Straight press reports of the Iraqi National Assembly's selection of a speaker, as anticipated after holding session on March 28, are practically impossible to find. Most articles have been injected with ancillary information from inside and beyond the country, or subjective inferences drawn from the assembly's two-month inaugural negotiations. It's striking that while journalists are choosing a variety of qualifiers, newspapers reflect a mob effort to skirt the repudiation of their claim that Iraqis were unable to compromise. Deals have been struck and good men are met in confidence:

Over two months after national assembly elections, Iraq's 275-seat parliament on Sunday chose Sunni Arab Hajen al-Hassani as the parliamentary president by a majority vote. The vote represented compromises on all sides, with Shiite and Sunni groups withdrawing their rival candidates to end the impasse.
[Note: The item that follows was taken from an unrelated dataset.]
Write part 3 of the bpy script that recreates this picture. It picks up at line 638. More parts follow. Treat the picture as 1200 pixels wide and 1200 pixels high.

...After the vote, al-Hassani told the assembly that the compromise would pave the way for a "free, democratic, federated, and pluralistic future" for Iraq. "The Iraqi people have been able to survive many attempts by their enemies to divide the people," news agencies quoted him as saying. Al-Hassani's deputies will include former nuclear scientist Hussain al-Shahristani, a Shiite, and Kurdish official Aref Taifour.


The International Relations and Security network is one of a few agencies to either print Mr. Hassani's uplifting statement or describe his office.

An attack on the Abu Ghraib prison has invigorated some quarters on the left, and editorialized reports have been stuffed into several articles on Al-Hassani. In spite of loaded media characterizations of the attack — a "brazen" thing to "overshadow" the assembly vote — the attack was a demonstration of desperation and incapability. Iraq's enemies tried a jailbreak at one of the country's most fortified detention centers; Central Command reported assaults from a heavily armed force of roughly sixty terrorists. After Marines neutralized a car bomb and organized superior fire, less than a fifth of the terrorists escaped. Rushes have been made before against smaller, Iraqi targets, with some success until late last year. It's assumed at least some of the killers subscribe to the logic of self-preservation. Why would the enemy risk and lose nearly an entire gang against an impossible target — unless he had no other choice?

More stark by the day, Iraq's reversal of fortune is welcome, earned and deserved.

DUST IN THE THROAT: As expected, Austin Bay found in this news the same condition of weakness, the word "desperate" figuring prominently in his remarks.